Season 1 covered Preludes and Nocturnes and The Doll’s House, while the two bonus episodes, “Dream of a Thousand Cats” and “Calliop,e” both came from Dream Country. Season 2 is much more frontloaded and covers Seasons of Mists, Brief Lives, The Kindly Ones, and The Wake, but includes several important elements from Fables and Reflections (“The Song of Orpheus” and the first half of “Thermidor”) and the Hugo-award winning story “A Midsummer Night’s Dream” from Dream Country. The special bonus episode, dropped in advance of the season premiere, adapts the 1993 solo spinoff Death: The High Cost of Living. Other missing elements include most of the events of A Game of You and various short stories, which don’t hurt the central arc of the story of Dream.

Season 1 left our hero on top, having broken out of the prison to which he’d been subjected, regained his talismans, confronted and freed himself of the rogue Corinthian (Boyd Holbrook), and avoided an existential crisis with the help of the Vortex. Season 2 shows him hard at work, rebuilding the Dreaming after his time in captivity, when he receives a summons from his sister Destiny (Adrian Lester), bringing together Death (Kirby Howell-Baptiste), Desire (Mason Alexander Park), Despair (Donna Preston), and Delirium (Esmé Creed-Miles) for what one gathers will be a rather tense meeting of the family.

This meeting of the family, after Destiny sternly tells Dream that it was his responsibility to save all those trapped in his absence, sends Morpheus (Tom Sturridge) on a path to save Nada (Umulisa Gahiga), queen of the First People and his former lover, whom he sentenced to Hell. This, in turn, sends him into a round two with Lucifer (Gwendolyn Christie), the Devil and ruler of Hell, who is still sore about having been overthrown in Season 1. Morpheus had already restored the palace in Hell that the Corinthian had won in the card game to its original form, but what he didn’t bargain for was that Lucifer wasn’t going to fight. Instead, Lucifer, seemingly out of spite, resigns and hands over the key to the empty gates of Hell for Dream to name her successor. Potential successors abound, and Morpheus must deal with many of the most important figures in the Dreaming throughout the season, from Odin to Order and Chaos, to the demon Azazel, whom he would later play in the animated series Invader Zim.

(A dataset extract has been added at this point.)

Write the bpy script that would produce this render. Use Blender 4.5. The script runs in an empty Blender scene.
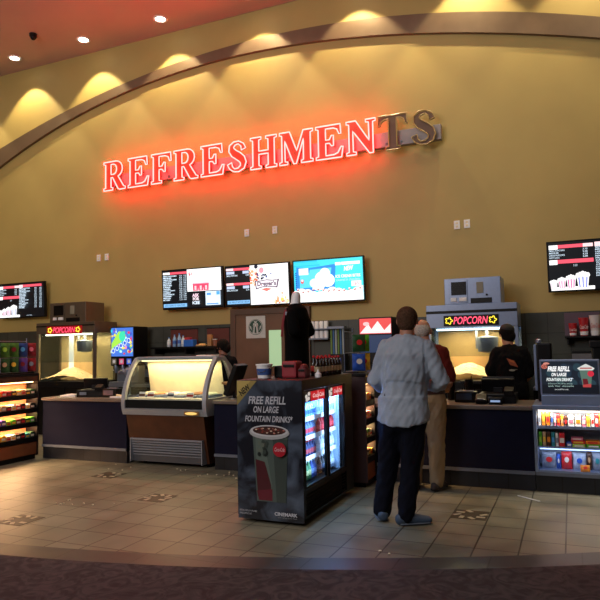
import bpy, bmesh, math, random
import numpy as np
from mathutils import Vector, Matrix, geometry
random.seed(7)
S = bpy.context.scene
COL = S.collection
PI = math.pi
R = math.radians

# ------------------------------------------------------------------ helpers
def lin(h):
    h = h.lstrip('#')
    out = []
    for i in (0, 2, 4):
        v = int(h[i:i+2], 16) / 255
        out.append(v/12.92 if v <= .04045 else ((v+.055)/1.055)**2.4)
    return out

_m = {}
def mat(name, col, rough=.55, metal=0., emit=0., var=.06, scale=9., bump=0., alpha=1., spec=.5):
    key = (name, col, rough, metal, emit)
    if key in _m: return _m[key]
    m = bpy.data.materials.new(name); m.use_nodes = True
    nt = m.node_tree; N = nt.nodes; L = nt.links
    b = N['Principled BSDF']
    c = lin(col)
    b.inputs['Roughness'].default_value = rough
    b.inputs['Metallic'].default_value = metal
    b.inputs['Specular IOR Level'].default_value = spec
    if emit > 0:
        b.inputs['Base Color'].default_value = (c[0]*.3, c[1]*.3, c[2]*.3, 1)
        b.inputs['Emission Color'].default_value = (*c, 1)
        b.inputs['Emission Strength'].default_value = emit
    else:
        tc = N.new('ShaderNodeTexCoord'); nz = N.new('ShaderNodeTexNoise')
        nz.inputs['Scale'].default_value = scale; nz.inputs['Detail'].default_value = 4
        L.new(tc.outputs['Object'], nz.inputs['Vector'])
        rp = N.new('ShaderNodeValToRGB')
        rp.color_ramp.elements[0].position = .3; rp.color_ramp.elements[1].position = .7
        rp.color_ramp.elements[0].color = (*[x*(1-var) for x in c], 1)
        rp.color_ramp.elements[1].color = (*[min(1, x*(1+var)) for x in c], 1)
        L.new(nz.outputs['Fac'], rp.inputs['Fac']); L.new(rp.outputs['Color'], b.inputs['Base Color'])
        if bump:
            bp = N.new('ShaderNodeBump'); bp.inputs['Strength'].default_value = bump
            bp.inputs['Distance'].default_value = .02
            L.new(nz.outputs['Fac'], bp.inputs['Height']); L.new(bp.outputs['Normal'], b.inputs['Normal'])
    if alpha < 1: b.inputs['Alpha'].default_value = alpha
    _m[key] = m
    return m

def glass(name='clear glass', tint='#dfe8ea', f=.12):
    if name in _m: return _m[name]
    m = bpy.data.materials.new(name); m.use_nodes = True
    nt = m.node_tree; N = nt.nodes; L = nt.links; N.remove(N['Principled BSDF'])
    t = N.new('ShaderNodeBsdfTransparent'); t.inputs['Color'].default_value = (*lin(tint), 1)
    g = N.new('ShaderNodeBsdfGlossy'); g.inputs['Roughness'].default_value = .03
    lw = N.new('ShaderNodeLayerWeight'); pw = N.new('ShaderNodeMath'); pw.operation = 'POWER'; pw.inputs[1].default_value = 4
    fr = N.new('ShaderNodeMath'); fr.operation = 'MULTIPLY_ADD'; fr.inputs[1].default_value = .3; fr.inputs[2].default_value = .03
    L.new(lw.outputs['Facing'], pw.inputs[0]); L.new(pw.outputs[0], fr.inputs[0])
    mx = N.new('ShaderNodeMixShader')
    L.new(fr.outputs[0], mx.inputs['Fac']); L.new(t.outputs[0], mx.inputs[1]); L.new(g.outputs[0], mx.inputs[2])
    L.new(mx.outputs[0], N['Material Output'].inputs['Surface'])
    _m[name] = m
    return m

class MB:
    """collects shapes in one mesh; world coordinates unless the parent is at the origin"""
    def __init__(s): s.b = bmesh.new()
    def box(s, x0, x1, y0, y1, z0, z1, bev=0., mi=0):
        n = len(s.b.verts)
        r = bmesh.ops.create_cube(s.b, size=1)
        for v in r['verts']:
            v.co = Vector(((x0+x1)/2+v.co.x*(x1-x0), (y0+y1)/2+v.co.y*(y1-y0), (z0+z1)/2+v.co.z*(z1-z0)))
        fs = list({f for v in r['verts'] for f in v.link_faces})
        for f in fs: f.material_index = mi
        if bev > 0:
            es = list({e for v in r['verts'] for e in v.link_edges})
            bmesh.ops.bevel(s.b, geom=es, offset=bev, segments=2, affect='EDGES', profile=.6)
        return s
    def obox(s, c, size, rot=(0, 0, 0), bev=0., mi=0):
        from mathutils import Euler
        r = bmesh.ops.create_cube(s.b, size=1)
        M = Euler(rot).to_matrix()
        vs = r['verts']
        for v in vs: v.co = Vector((v.co.x*size[0], v.co.y*size[1], v.co.z*size[2]))
        for f in {f for v in vs for f in v.link_faces}: f.material_index = mi
        if bev > 0:
            q = bmesh.ops.bevel(s.b, geom=list({e for v in vs for e in v.link_edges}), offset=bev, segments=2, affect='EDGES', profile=.6)
            vs = list({v for f in q['faces'] for v in f.verts} | {v for v in vs if v.is_valid})
        for v in vs: v.co = M @ v.co + Vector(c)
        return s
    def lathe(s, prof, c=(0, 0, 0), seg=20, axis='Z', mi=0):
        rings = []
        for r, h in prof:
            ring = []
            for k in range(seg):
                a = 2*PI*k/seg
                p = (r*math.cos(a), r*math.sin(a), h)
                if axis == 'Y': p = (p[0], p[2], p[1])
                if axis == 'X': p = (p[2], p[0], p[1])
                ring.append(s.b.verts.new(Vector(p)+Vector(c)))
            rings.append(ring)
        for a, b in zip(rings, rings[1:]):
            for k in range(seg):
                f = s.b.faces.new((a[k], a[(k+1) % seg], b[(k+1) % seg], b[k])); f.material_index = mi
        for ring in (rings[0], rings[-1]):
            f = s.b.faces.new(ring); f.material_index = mi
        return s
    def chain(s, pts, rad, seg=14, ref=(1, 0, 0), cap=True, closed=False, mi=0):
        pts = [Vector(p) for p in pts]; n = len(pts)
        rad = [(r, r) if not isinstance(r, (tuple, list)) else r for r in (rad if isinstance(rad, list) else [rad]*n)]
        rings = []
        P2, R2, T = [], [], []
        for i, p in enumerate(pts):
            if closed: d = pts[(i+1) % n]-pts[i-1]
            else: d = pts[min(i+1, n-1)]-pts[max(i-1, 0)]
            P2.append(p); R2.append(rad[i]); T.append(d.normalized() if d.length > 1e-9 else Vector((0, 0, 1)))
        if cap and not closed:
            for f in (.5, .85):
                k = math.sqrt(1-f*f); r = rad[0]; m = min(r)
                P2.insert(0, pts[0]-T[0 if f == .5 else 1]*m*f); R2.insert(0, (r[0]*k, r[1]*k)); T.insert(0, T[0])
                r = rad[-1]; m = min(r)
                P2.append(pts[-1]+T[-1]*m*f); R2.append((r[0]*k, r[1]*k)); T.append(T[-1])
        ref = Vector(ref)
        for p, r, t in zip(P2, R2, T):
            rr = ref if abs(t.dot(ref)) < .93 else Vector((0, 1, 0)) if abs(t.y) < .9 else Vector((0, 0, 1))
            u = (rr-t*rr.dot(t)).normalized(); w = t.cross(u)
            rings.append([s.b.verts.new(p+u*r[0]*math.cos(2*PI*k/seg)+w*r[1]*math.sin(2*PI*k/seg)) for k in range(seg)])
        prs = list(zip(rings, rings[1:]))+([(rings[-1], rings[0])] if closed else [])
        for a, b in prs:
            for k in range(seg):
                f = s.b.faces.new((a[k], a[(k+1) % seg], b[(k+1) % seg], b[k])); f.material_index = mi
        if not closed:
            s.b.faces.new(rings[0]); s.b.faces.new(rings[-1])
        return s
    def ball(s, c, r, seg=16, mi=0, rot=None):
        q = bmesh.ops.create_uvsphere(s.b, u_segments=seg, v_segments=max(6, seg//2+2), radius=1)
        r = r if isinstance(r, (tuple, list)) else (r, r, r)
        for v in q['verts']:
            p = Vector((v.co.x*r[0], v.co.y*r[1], v.co.z*r[2]))
            if rot is not None: p = rot @ p
            v.co = p+Vector(c)
        for f in {f for v in q['verts'] for f in v.link_faces}: f.material_index = mi
        return s
    def prism(s, loops, o, u, v, depth, mi=0):
        """loops: outer contour (and holes) in 2D; o origin, u/v axes; extruded by depth along u x v"""
        o, u, v = Vector(o), Vector(u), Vector(v); n = u.cross(v).normalized()*depth
        flat = [p for l in loops for p in l]
        A = [s.b.verts.new(o+u*p[0]+v*p[1]) for p in flat]
        tr = geometry.tessellate_polygon([[Vector((p[0], p[1], 0)) for p in l] for l in loops])
        B = [s.b.verts.new(a.co+n) for a in A] if depth else None
        for t in tr:
            for V in ((A, B) if depth else (A,)):
                try: f = s.b.faces.new([V[i] for i in t]); f.material_index = mi
                except ValueError: pass
        if depth:
            k = 0
            for l in loops:
                m = len(l)
                for i in range(m):
                    f = s.b.faces.new((A[k+i], A[k+(i+1) % m], B[k+(i+1) % m], B[k+i])); f.material_index = mi
                k += m
        return s
    def quad(s, *p, mi=0):
        f = s.b.faces.new([s.b.verts.new(Vector(q)) for q in p]); f.material_index = mi
        return s
    def build(s, name, m, parent=None, smooth=False, recalc=True):
        if recalc: bmesh.ops.recalc_face_normals(s.b, faces=s.b.faces[:])
        off = root_loc(parent)
        me = bpy.data.meshes.new(name)
        if off: 
            for v in s.b.verts: v.co -= off
        s.b.to_mesh(me); s.b.free()
        if smooth:
            for p in me.polygons: p.use_smooth = True
            try: me.set_sharp_from_angle(angle=R(40))
            except Exception: pass
        for x in (m if isinstance(m, list) else [m]): me.materials.append(x)
        o = bpy.data.objects.new(name, me); COL.objects.link(o)
        if parent: o.parent = parent
        return o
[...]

Delirium’s need to find her missing brother, Destruction (Barry Sloane), who left her to die in his realm centuries before, leads Morpheus to his ultimate fate of spilling the blood of one of his sisters and being hunted by the Kindly Ones.

Highlights, Lowlights, and A Final Farewell

The production values remain outstanding, as do the casting and visuals, which have been consistently great at capturing the imagery of the source material. Pacing has been mentioned by some as a point of complaint, but even if it is slow, it is more of a deliberate creative decision than a result of low quality.

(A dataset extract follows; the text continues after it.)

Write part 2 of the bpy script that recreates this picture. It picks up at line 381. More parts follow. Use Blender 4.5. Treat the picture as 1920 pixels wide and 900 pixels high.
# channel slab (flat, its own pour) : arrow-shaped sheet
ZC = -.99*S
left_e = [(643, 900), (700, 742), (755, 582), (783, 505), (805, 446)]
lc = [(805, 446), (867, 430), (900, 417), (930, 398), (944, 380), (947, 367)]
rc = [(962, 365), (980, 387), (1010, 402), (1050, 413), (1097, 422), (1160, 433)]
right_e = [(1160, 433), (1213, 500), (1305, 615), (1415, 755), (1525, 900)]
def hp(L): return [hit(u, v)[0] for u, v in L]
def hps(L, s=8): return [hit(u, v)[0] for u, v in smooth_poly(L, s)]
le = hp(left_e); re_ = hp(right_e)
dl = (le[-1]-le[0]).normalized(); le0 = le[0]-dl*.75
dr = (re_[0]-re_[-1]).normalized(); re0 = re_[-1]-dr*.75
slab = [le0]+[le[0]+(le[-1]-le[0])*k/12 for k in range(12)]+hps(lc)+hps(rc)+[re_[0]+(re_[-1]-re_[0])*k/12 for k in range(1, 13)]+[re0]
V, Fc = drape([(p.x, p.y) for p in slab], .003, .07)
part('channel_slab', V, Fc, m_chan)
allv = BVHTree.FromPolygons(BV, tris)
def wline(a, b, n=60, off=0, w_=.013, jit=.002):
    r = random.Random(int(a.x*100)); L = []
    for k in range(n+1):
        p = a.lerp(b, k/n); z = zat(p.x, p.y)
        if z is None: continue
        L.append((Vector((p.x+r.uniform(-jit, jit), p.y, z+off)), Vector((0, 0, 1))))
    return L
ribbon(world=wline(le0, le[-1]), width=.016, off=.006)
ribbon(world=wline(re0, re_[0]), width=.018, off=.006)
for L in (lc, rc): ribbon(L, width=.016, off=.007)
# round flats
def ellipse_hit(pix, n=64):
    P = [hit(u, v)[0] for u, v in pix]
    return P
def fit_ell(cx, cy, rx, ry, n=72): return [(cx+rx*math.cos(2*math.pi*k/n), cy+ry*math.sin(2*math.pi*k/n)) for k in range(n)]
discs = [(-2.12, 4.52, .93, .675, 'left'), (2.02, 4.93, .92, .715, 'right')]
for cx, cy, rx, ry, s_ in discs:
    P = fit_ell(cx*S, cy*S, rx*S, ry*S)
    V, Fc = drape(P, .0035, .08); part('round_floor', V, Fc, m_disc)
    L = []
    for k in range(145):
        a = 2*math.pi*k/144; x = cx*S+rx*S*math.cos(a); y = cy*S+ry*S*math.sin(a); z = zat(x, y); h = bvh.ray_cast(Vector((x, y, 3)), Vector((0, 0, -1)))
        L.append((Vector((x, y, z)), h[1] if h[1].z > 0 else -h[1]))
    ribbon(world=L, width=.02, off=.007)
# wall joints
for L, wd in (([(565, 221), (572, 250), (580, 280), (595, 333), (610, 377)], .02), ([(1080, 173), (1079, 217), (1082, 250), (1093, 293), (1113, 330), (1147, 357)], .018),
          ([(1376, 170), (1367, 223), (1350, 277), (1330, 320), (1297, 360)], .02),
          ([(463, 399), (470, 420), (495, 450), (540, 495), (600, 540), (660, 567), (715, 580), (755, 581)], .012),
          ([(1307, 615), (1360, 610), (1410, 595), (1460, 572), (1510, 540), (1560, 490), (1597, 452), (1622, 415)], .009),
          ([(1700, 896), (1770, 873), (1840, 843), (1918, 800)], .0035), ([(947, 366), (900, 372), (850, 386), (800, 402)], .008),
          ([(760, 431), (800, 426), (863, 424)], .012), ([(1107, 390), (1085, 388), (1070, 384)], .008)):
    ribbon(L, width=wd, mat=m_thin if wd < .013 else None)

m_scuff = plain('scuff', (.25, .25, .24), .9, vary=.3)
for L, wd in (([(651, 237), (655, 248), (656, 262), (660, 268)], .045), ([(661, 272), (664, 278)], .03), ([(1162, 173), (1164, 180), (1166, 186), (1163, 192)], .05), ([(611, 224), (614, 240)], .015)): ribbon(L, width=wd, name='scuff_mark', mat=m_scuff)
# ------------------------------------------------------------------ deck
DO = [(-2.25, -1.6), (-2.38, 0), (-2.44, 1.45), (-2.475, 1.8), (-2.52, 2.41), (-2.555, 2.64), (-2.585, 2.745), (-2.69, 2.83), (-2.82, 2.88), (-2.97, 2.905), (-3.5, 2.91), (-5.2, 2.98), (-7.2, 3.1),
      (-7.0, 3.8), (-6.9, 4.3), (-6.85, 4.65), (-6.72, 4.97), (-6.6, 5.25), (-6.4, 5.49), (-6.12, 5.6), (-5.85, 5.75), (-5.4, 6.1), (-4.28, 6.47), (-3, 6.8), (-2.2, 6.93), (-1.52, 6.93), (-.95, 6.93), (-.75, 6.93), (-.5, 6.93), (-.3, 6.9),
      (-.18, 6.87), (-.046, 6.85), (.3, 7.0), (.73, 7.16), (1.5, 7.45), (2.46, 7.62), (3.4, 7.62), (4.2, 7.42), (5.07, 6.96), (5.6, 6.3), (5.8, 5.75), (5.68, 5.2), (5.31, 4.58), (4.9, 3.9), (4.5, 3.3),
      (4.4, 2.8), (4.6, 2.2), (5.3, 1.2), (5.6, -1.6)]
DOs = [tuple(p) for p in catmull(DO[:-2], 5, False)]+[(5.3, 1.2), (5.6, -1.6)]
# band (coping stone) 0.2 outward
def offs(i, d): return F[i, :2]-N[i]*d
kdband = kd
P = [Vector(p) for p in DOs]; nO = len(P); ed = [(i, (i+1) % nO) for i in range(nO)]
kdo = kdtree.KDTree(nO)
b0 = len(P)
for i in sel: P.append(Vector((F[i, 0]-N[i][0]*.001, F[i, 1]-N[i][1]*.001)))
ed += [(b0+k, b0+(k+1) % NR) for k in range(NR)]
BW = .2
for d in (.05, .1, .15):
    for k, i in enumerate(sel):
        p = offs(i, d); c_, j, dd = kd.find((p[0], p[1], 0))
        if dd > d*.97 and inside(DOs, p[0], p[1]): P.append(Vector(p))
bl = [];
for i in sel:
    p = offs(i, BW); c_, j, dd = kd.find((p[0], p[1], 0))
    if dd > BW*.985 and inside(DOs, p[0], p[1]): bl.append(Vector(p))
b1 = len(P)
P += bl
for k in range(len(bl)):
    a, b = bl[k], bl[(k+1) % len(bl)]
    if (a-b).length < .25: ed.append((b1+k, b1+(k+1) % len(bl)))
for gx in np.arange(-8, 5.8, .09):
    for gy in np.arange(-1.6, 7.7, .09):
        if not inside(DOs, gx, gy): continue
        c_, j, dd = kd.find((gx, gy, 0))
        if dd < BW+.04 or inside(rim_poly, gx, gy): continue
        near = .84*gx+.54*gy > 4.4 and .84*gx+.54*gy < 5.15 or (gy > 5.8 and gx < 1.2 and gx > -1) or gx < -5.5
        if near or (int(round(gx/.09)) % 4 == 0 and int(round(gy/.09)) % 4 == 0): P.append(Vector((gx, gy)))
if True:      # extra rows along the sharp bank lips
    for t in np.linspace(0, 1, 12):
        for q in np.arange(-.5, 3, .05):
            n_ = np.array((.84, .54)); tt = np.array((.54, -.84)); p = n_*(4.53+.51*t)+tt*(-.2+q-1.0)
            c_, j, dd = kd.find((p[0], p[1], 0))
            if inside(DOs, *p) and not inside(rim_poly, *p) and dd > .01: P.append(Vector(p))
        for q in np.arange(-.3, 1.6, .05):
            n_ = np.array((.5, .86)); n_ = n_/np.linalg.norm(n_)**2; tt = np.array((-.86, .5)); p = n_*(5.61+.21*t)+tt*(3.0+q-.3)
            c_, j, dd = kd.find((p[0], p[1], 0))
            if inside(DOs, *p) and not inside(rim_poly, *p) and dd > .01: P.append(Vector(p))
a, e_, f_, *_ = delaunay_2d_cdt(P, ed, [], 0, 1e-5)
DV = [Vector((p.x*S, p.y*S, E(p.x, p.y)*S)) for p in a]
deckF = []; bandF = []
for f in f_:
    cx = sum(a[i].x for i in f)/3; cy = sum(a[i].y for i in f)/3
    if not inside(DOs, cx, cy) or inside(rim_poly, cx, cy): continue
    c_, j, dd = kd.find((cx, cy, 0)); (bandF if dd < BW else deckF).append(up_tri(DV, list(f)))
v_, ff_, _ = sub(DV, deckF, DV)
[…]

A slight letdown point comes during the episode “Time and Night,” where Morpheus consults his parents, Time (Rufus Sewell) and Night (Tanya Moodie). This is a particularly bad stretch of the show not just because it is a bit tonally off as the dialogue is not especially natural or good—some of the complaints leveled at the first season return here—and even Sewell’s performance can’t quite save these scenes, which sound more like a grief counselor than the kind of mythic dialogue that Gaiman is capable of in his more natural state.

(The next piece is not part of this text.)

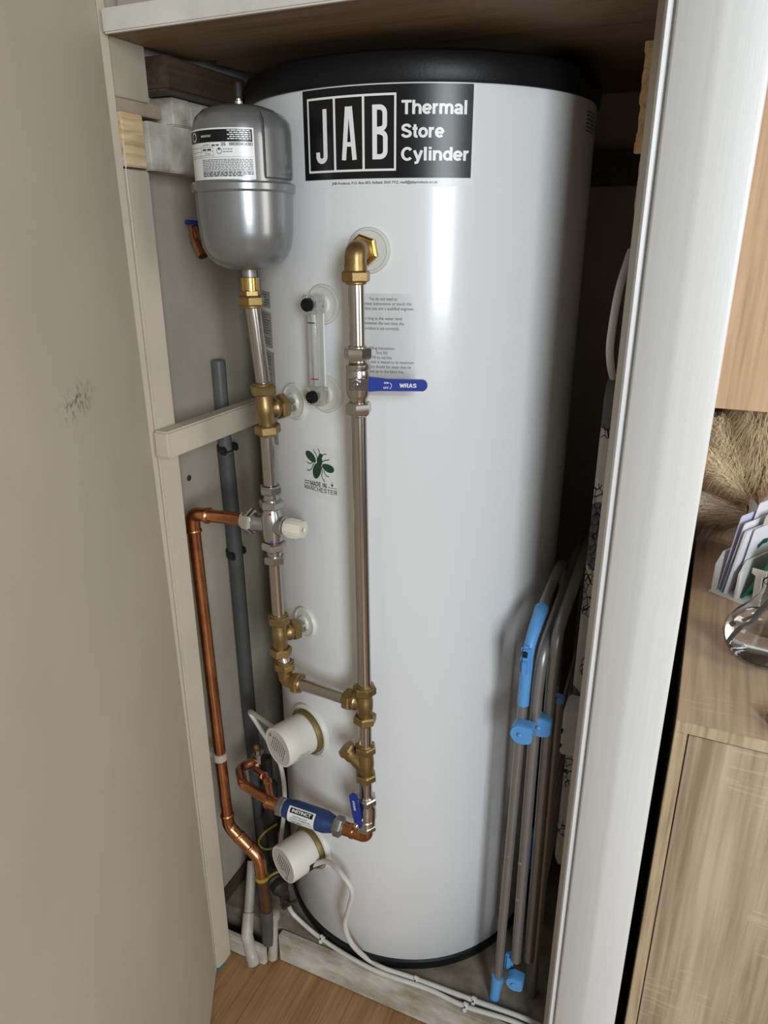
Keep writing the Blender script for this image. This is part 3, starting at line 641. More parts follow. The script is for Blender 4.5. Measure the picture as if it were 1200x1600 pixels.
# ball valve with long blue lever
ZV = at(566, 597, Y=-0.34).z
pipe('steel_pipe', riser(Z_E - 0.036), riser(ZV + 0.030), PR, 'short upper length of right steel riser beside silver instruction label')
vc = riser(ZV)
BV = thing('ball_valve', 'nickel ball valve with long blue lever pointing right on the riser', 'ball valve', vc - V((0, 0, .045)), 'ball valves')
mb = MB(); mb.lathe(vc, (0, 0, 1), [(0.0125, -0.034), (0.0125, -0.026), (0.015, -0.022), (0.0165, -0.018), (0.0172, -0.010), (0.0172, 0.010), (0.0165, 0.016), (0.0178, 0.018), (0.0178, 0.024), (0.0125, 0.027), (0.0125, 0.034)], 36); mb.build('body', 'nickel', BV)
nut(BV, vc + V((0, 0, 0.030)), (0, 0, 1), 0.0335, 0.017, 'nickel', 0.25); nut(BV, vc - V((0, 0, 0.030)), (0, 0, -1), 0.0335, 0.017, 'nickel', 0.25)
vd = V((math.sin(R_(20)), -math.cos(R_(20)), 0)); vx = V((math.cos(R_(20)), math.sin(R_(20)), 0)); VZ = V((0, 0, 1))
mb = MB(); mb.lathe(vc, vd, [(0.008, 0.012), (0.008, 0.022), (0.0055, 0.023), (0.0055, 0.030)], 20); mb.build('stem', 'nickel', BV)
mb = MB(); mb.prism([(-0.010, -0.0085), (0.018, -0.0085), (0.024, -0.0075), (0.024, 0.0075), (0.018, 0.0085), (-0.010, 0.0085)], vc + vd * 0.0235, vx, VZ, 0.0026); mb.build('lever_plate', 'chrome', BV)
mb = MB(); mb.hexnut(vc + vd * 0.026, vd, 0.0135, 0.0065); mb.lathe(vc + vd * 0.026, vd, [(0.003, 0), (0.003, 0.009), (0.002, 0.010)], 14); mb.build('lever_nut', 'chrome', BV)
lp = [(0.017, -0.0095), (0.030, -0.0082), (0.088, -0.0078)] + arc2(0.090, 0, 0.0080, -80, 80, 10) + [(0.088, 0.0078), (0.042, 0.0082), (0.028, 0.0100), (0.017, 0.0108)]
mb = MB(); o_ = vc + vd * 0.0215; mb.prism(lp, o_, vx, VZ, 0.006)
lv = mb.build('lever', 'blue_lever', BV); lv['label'] = 'blue vinyl lever'
mb = MB(); fl = lambda u, v: o_ + vx * u + VZ * v + vd * 0.00615
put_stroke(mb, 'WRAS', fl, 0.0600, -0.0030, 0.0056, 0.023, 0, 0.17, 0.08); put_stroke(mb, 'ON', fl, 0.0385, 0.0018, 0.0028, 0.0062, 0, 0.15, 0.1); put_stroke(mb, 'OFF', fl, 0.0375, -0.0050, 0.0028, 0.0075, 0, 0.15, 0.1)
ribbon(mb, arc2(0.0440, -0.0008, 0.0048, 62, -62, 8), 0.0006, fl, 0); mb.build('lettering', 'ink_white', lv, recalc=False)
# long lower riser and tee
ZR = 0.679
pipe('steel_pipe', riser(ZV - 0.036), riser(ZR + 0.024), PR, 'long plain steel riser running down cylinder front below blue lever')
def tee(label, c, up, br, L1=0.026, L2=0.024, r=0.0132, stub=0.0, grp='brass tees', af=0.0345):
    t = thing('brass_tee', label, 'pipe tee', c - V((0, 0, L1 + .012)), grp); up = V(up).normalized(); br = V(br).normalized()
    mb = MB(); mb.lathe(c, up, [(r, -L1), (r, -0.010), (r * 1.06, -0.008), (r * 1.06, 0.008), (r, 0.010), (r, L1)], 32)
    mb.lathe(c, br, [(r * 0.9, 0), (r * 0.98, L2 * 0.5), (r * 1.18, L2 * 0.62), (r * 1.18, L2 * 0.8), (r, L2)], 32); mb.build('body', 'brass', t)
    nut(t, c + up * (L1 - 0.003), up, af, 0.0155, phase=0.2); nut(t, c - up * (L1 - 0.003), -up, af, 0.0155, phase=0.35); nut(t, c + br * (L2 - 0.003), br, af, 0.0145, phase=0.1)
    if stub: mb = MB(); mb.lathe(c + br * L2, br, [(PR * 1.05, 0.006), (PR * 1.05, stub)], 24); mb.build('stub', 'steel', t)
    return t
TR = riser(ZR); EL = V((-0.120, -0.314, 0.670)); TL2 = cyl(A_L, 0.3365, Z_T2 - 0.006); TL1 = cyl(A_L, 0.3385, Z_T1 - 0.004)
tee('brass tee joining the cross pipe to bottom of long riser', TR, (0, 0, 1), EL + V((0, 0, 0.004)) - TR, 0.024, 0.026)
xd = (TR - EL).normalized()
pipe('steel_pipe', EL + xd * 0.030, TR - xd * 0.030, PR, 'steel cross pipe sloping across the cylinder above upper heater')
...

Other more memorable moments include Lucifer asking Dream to cut off her wings; the goddess Ishtar (Amber Rose Revah) finally stripping away all pretense and dancing one last time in her divine form before giving up; Dream explaining to William Shakespeare why he must write The Tempest; and the reformed Corinthian pining for Johanna Constantine (Jenna Coleman). Other noteworthy sequences include Orpheus singing his eponymous song in the Underworld; Dream performing an act of mercy in putting his son to rest; and the Furies’ wrath as they take down Fiddler’s Green (Stephen Fry), Mervyn Pumpkinhead (Mark Hamill), and Abel (Asim Chaudhry) for Dream’s transgression.